The employers’ group picked out employment and pensions policy, which affect all businesses, and environmental policy, which has a disproportionate impact on manufacturing, as the main sources for the additional regulation that is coming on stream.

Together, these areas accounted for 56 per cent of the cost of European regulations introduced over the past decade and 65 per cent of the cost of domestic regulations.

In response, the report makes a series of recommendations which the government should introduce to change the regulatory environment.

Specifically, it puts the case for far-reaching reform in two areas: a robust and transparent system of measuring and controlling the costs of regulation; and the need for policymakers to develop some fresh-thinking about the way regulation is conceived and implemented.

As far as controlling costs is concerned, the EEF wants to see a shift in focus from simply reducing bureaucratic costs that arise from existing legislation to reducing the overall flow of business regulation.

All proposed regulations should be subject to challenge by providing the recently established watchdog, the Regulatory Policy Committee, with sufficient resources to carry out its role effectively.

The ‘one in, one out’ system for new regulations must be a stepping stone to the introduction of enforceable departmental regulatory budgets covering both European and domestic regulation, something that should be in place by 2015.

The government should work with its European partners to set up a body that can offer an effective challenge to EU regulatory plans and to improve the quality of EU impact assessments.

Finally, moves must be made to reduce the burden created by frequent changes in non-statutory standards; this should be done by setting clear ground rules for standards-makers, the EEF said.

On the question of government departmental culture, policymakers need to concentrate on reducing the net costs of regulation and should make regulation a matter of last resort and only when there is an overwhelming case for it.

Seven-year ‘sunsetting’ reviews should be treated as an opportunity to take a strategic look at the cumulative effect of regulation and to consider major reforms before assessing individual regulations.

Policymakers should be provided with clear guidance on the range of alternatives to regulation, and more civil servants should be sent on secondments to industry, the EEF concluded.

Steve Radley, the EEF’s director of policy, commented: “Regulation is an essential part of a well-functioning society and can deliver major benefits.

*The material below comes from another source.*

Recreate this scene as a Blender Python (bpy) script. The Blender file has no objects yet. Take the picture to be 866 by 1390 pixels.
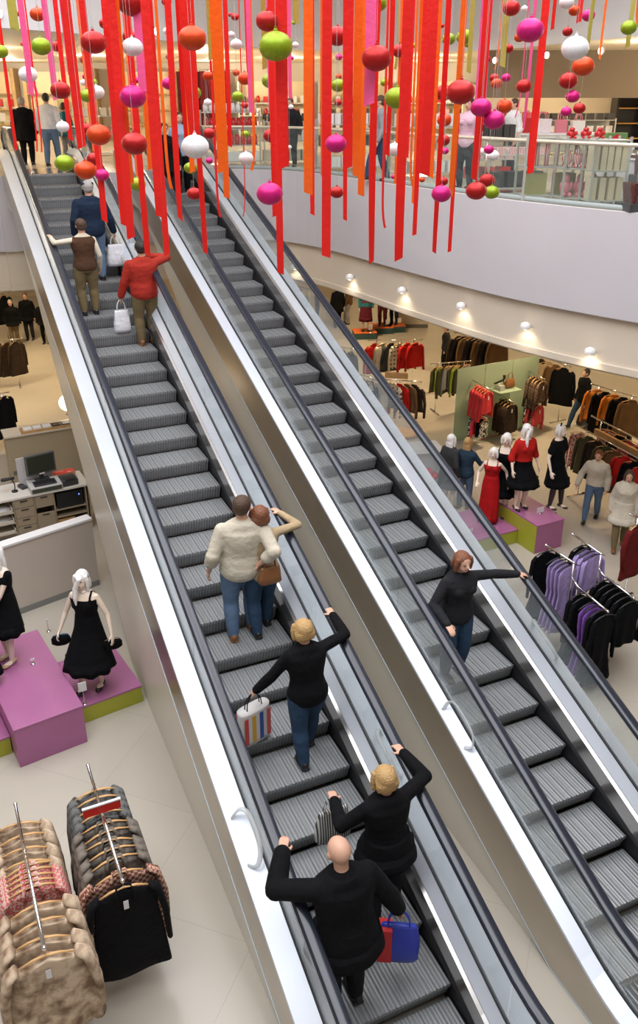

However, where it is excessive, ill-conceived or poorly implemented, it can impose significant cost on individuals, businesses and the wider economy with little or no benefit.

“Over the past two decades we have been promised reductions in costs, only to see them rise year on year. A bold new approach to regulation is now needed to meet the Chancellor’s aim of making the UK economy open for business. We need an open and transparent system that sets limits for total costs of regulation, whether they originate in Brussels or Westminster, and then sticks to them.”

Mr Radley added: “There have been some positive early signs from the coalition, and we now need to see decisive action that will turn these intentions into results that actually help business to deliver a re-balanced economy.”